Mr Yar’Adua made settling the Niger Delta dispute a priority when he took office in 2007, but little has been done on that score since he became ill.
“Part of the reason for the dropping of the ceasefire by Mend is the drift in [the capital] Abuja,” said Richard Moncrieff, west Africa project director for the International Crisis Group think tank in Dakar, Senegal.
“It could have been avoided if there was better and clearer government direction in Abuja. We need both a strong and a legitimate leader of the country to sort out the country’s multiple problems, of which the Niger Delta is one of the most important ones.”
Nigeria, a nation of 150 million people, has been left rudderless since Mr Yar’Adua fell ill. Rebels who turned in their weapons were granted amnesty last year, but further efforts to spread some of the oil wealth to the Niger Delta have stalled. Those projects were to have included retraining soldiers and development aid.
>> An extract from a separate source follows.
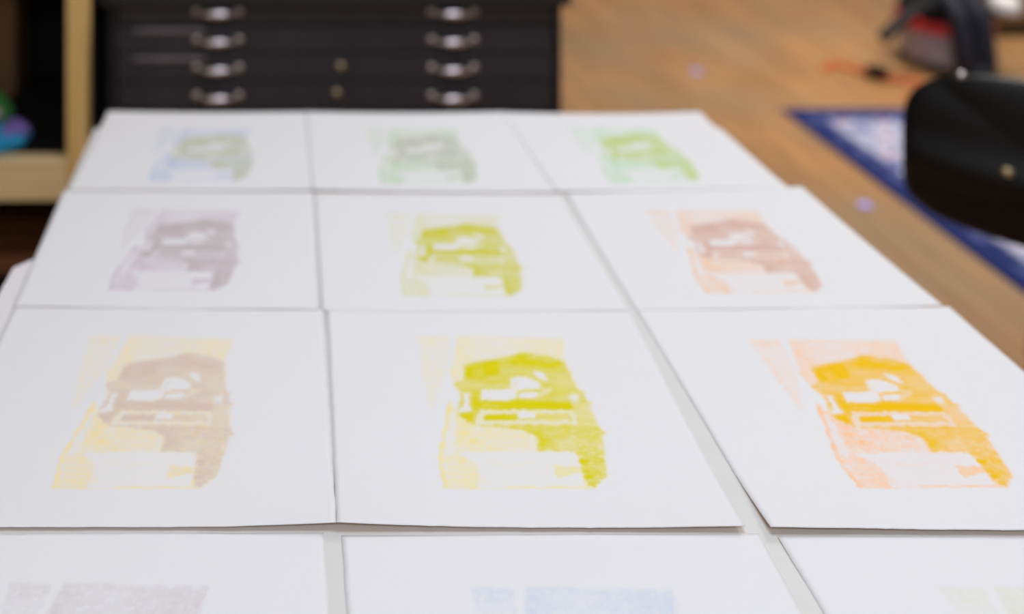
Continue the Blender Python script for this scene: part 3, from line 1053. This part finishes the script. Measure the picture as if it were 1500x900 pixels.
obj('nozzle', tube(smooth_curve([(-0.08, -0.10, 0.30), (-0.22, -0.15, 0.315), (-0.34, -0.19, 0.27), (-0.44, -0.22, 0.205)]), [0.030] * 13 + [0.027] * 12 + [0.025] * 12, 18), M['vac_black'], vac, smooth=True)
obj('hose', tube(smooth_curve([(-0.10, -0.14, 0.37), (-0.10, -0.215, 0.30), (-0.10, -0.24, 0.18), (-0.085, -0.245, 0.085), (-0.045, -0.25, 0.05), (-0.002, -0.245, 0.085), (0.0, -0.235, 0.18), (0.0, -0.21, 0.30), (0.0, -0.14, 0.37)]), 0.040, 18), M['navy'], vac, smooth=True)
for q in range(4):
    a = math.radians(45 + 90 * q)
    bm = bmesh.new()
    add_lathe(bm, [(0, -0.012), (0.024, -0.012), (0.0275, -0.008), (0.0275, 0.008), (0.024, 0.012), (0, 0.012)], 18)
    for v in bm.verts:
        x, y, z = v.co
        v.co = (0.148 * math.cos(a) + x, 0.148 * math.sin(a) + z, 0.0285 + y)
    obj('caster', bm, M['vac_black'], vac)
obj('white_cap', lathe([(0, 0.0), (0.052, 0.0), (0.058, 0.012), (0.056, 0.055), (0.04, 0.075), (0, 0.08)], 28, (0.16, -0.15, 0.30)), M['white_plastic'], vac, smooth=True)
obj('side_bracket', box(0.08, 0.20, -0.17, -0.10, 0.284, 0.2995), M['vac_black'], vac, bevel=0.004)

# orange extension cord
cord_px = [(1206, 104), (1225, 98), (1250, 104), (1275, 112), (1300, 119), (1330, 122), (1352, 128), (1346, 138), (1330, 146), (1352, 152), (1400, 147), (1452, 144), (1500, 134), (1560, 126)]
pts = [(*on_floor(*p), 0.0115) for p in cord_px]
cc = on_floor(1300, 120)
crd = thing('extension_cord', 'orange extension cord trailing across the floor in front of the vacuum', 'cord', (cc[0], cc[1], 0))
obj('cable', tube([(p[0] - cc[0], p[1] - cc[1], p[2]) for p in smooth_curve(pts, 8)], 0.011, 10), M['orange_cord'], crd, smooth=True)
pa, pb = on_floor(1268, 112), on_floor(1302, 118)
bm = tube([(pa[0] - cc[0], pa[1] - cc[1], 0.031), (0.5 * (pa[0] + pb[0]) - cc[0], 0.5 * (pa[1] + pb[1]) - cc[1], 0.033), (pb[0] - cc[0], pb[1] - cc[1], 0.031)], [0.020, 0.030, 0.022], 16)
obj('socket_block', bm, M['vac_black'], crd, smooth=True)

# wooden chest in the far corner
kx, ky = on_floor(1452, 55)
chst = thing('wooden_chest', 'olive brown wooden chest on a base darkened as shadow beyond the vacuum', 'chest', (kx + 0.55, ky + 0.25, 0))
obj('base', box(-0.54, 0.54, -0.24, 0.24, 0.0, 0.06), M['shade_black'], chst, bevel=0.003)  # dark colour stands for the shadow below the chest
obj('chest_body', box(-0.55, 0.55, -0.25, 0.25, 0.06, 0.46), M['chest'], chst, bevel=0.005)
obj('lid', box(-0.565, 0.565, -0.265, 0.265, 0.46, 0.49), M['chest'], chst, bevel=0.006)

# lilac scraps on the floor
for (px, py), r, lb in (((1020, 105), 0.024, 'small lilac paper scrap on the bare floor level with the vacuum'),
                        ((1268, 302), 0.021, 'small lilac paper scrap on the floor between the table and the rug')):
    x, y = on_floor(px, py)
    bm = bmesh.new()
    n = 14
    ring = []
    for k in range(n):
        a = 2 * math.pi * k / n
        rr = r * (1 + 0.18 * math.sin(3 * a + px))
        ring.append((rr * math.cos(a), rr * math.sin(a), 0.0035 + 0.002 * math.sin(2 * a + px)))
    topv = [bm.verts.new(p) for p in ring]
    botv = [bm.verts.new((p[0], p[1], p[2] - 0.0012)) for p in ring]
    ct, cb_ = bm.verts.new((0, 0, 0.0045)), bm.verts.new((0, 0, 0.0008))
    for k in range(n):
        k2 = (k + 1) % n
        bm.faces.new((topv[k], topv[k2], ct))
        bm.faces.new((botv[k2], botv[k], cb_))
        bm.faces.new((topv[k], botv[k], botv[k2], topv[k2]))
    o = obj('paper_scrap', bm, M['lilac'])
    o.location = (x, y, 0)
    tag(o, lb, 'paper scrap', 'lilac scraps on the floor')


# ---------------------------------------------------------------- light: overhead main light, and unseen fills added under the ceiling
def area(name, loc, sx, sy, watts, col=(1, 1, 1), rot=(0, 0, 0)):
    l = bpy.data.lights.new(name, 'AREA')
    l.shape = 'RECTANGLE'
    l.size, l.size_y = sx, sy
    l.energy = watts
    l.color = col
    o = link(bpy.data.objects.new(name, l))
    o.location = loc
    o.rotation_euler = rot
    return o


area('ceiling_area_light', (0.55, 1.15, RZ - 0.03), 1.3, 0.9, 22, (0.93, 1.025, 1.155))
area('ceiling_area_light', (-0.1, -1.1, RZ - 0.03), 1.8, 0.9, 44, (0.93, 1.025, 1.155))  # fill added behind the camera to brighten the shelf and cabinet fronts
area('ceiling_area_light', (3.0, 3.4, RZ - 0.03), 1.4, 1.0, 120, (1.0, 0.98, 0.95))  # fill added to brighten the far floor

w = bpy.data.worlds.new('studio_world')
w.use_nodes = True
w.node_tree.nodes['Background'].inputs['Color'].default_value = (0.05, 0.05, 0.05, 1)
scene.world = w

# ---------------------------------------------------------------- camera: level, with lens shift as in a cropped frame
cam = bpy.data.cameras.new('camera')
cam.sensor_width = 36.0
cam.sensor_fit = 'HORIZONTAL'
cam.lens = 36.0 * F / 1500.0
cam.shift_x = (750 - VX) / 1500.0
cam.shift_y = -(450 - VY) / 1500.0
cam.clip_start = 0.02
cam.dof.use_dof = True
cam.dof.focus_distance = 0.76
cam.dof.aperture_fstop = 1.65
co = link(bpy.data.objects.new('camera', cam))
co.location = (0, 0, CAM_Z)
co.rotation_euler = (math.radians(90), 0, 0)
scene.camera = co

vs = scene.view_settings
scene.display_settings.display_device = 'sRGB'
vs.view_transform = 'Standard'
vs.look = 'None'
vs.gamma = 1.0
vs.use_curve_mapping = False
vs.exposure = -0.25
scene.cycles.use_denoising = True
scene.cycles.max_bounces = 10
scene.cycles.diffuse_bounces = 6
Mend’s leadership is now in some disarray because several of its leaders accepted the amnesty and were believed to have stopped fighting. Mend said it was not directly responsible for Saturday’s attack, which forced three pumping stations on the Trans Ramos pipeline to shut down, but said it endorsed the move.
“It was certainly a response to our order to resume hostilities by one of the various freelance groups we endorse,” Mend said in an e-mail statement.
Still, when it announced it was withdrawing from the ceasefire, Mend made it clear that it would resume similar kinds of attacks.
“All companies related to the oil industry in the Niger Delta should prepare for an all-out onslaught,” the group said. “Nothing will be spared.”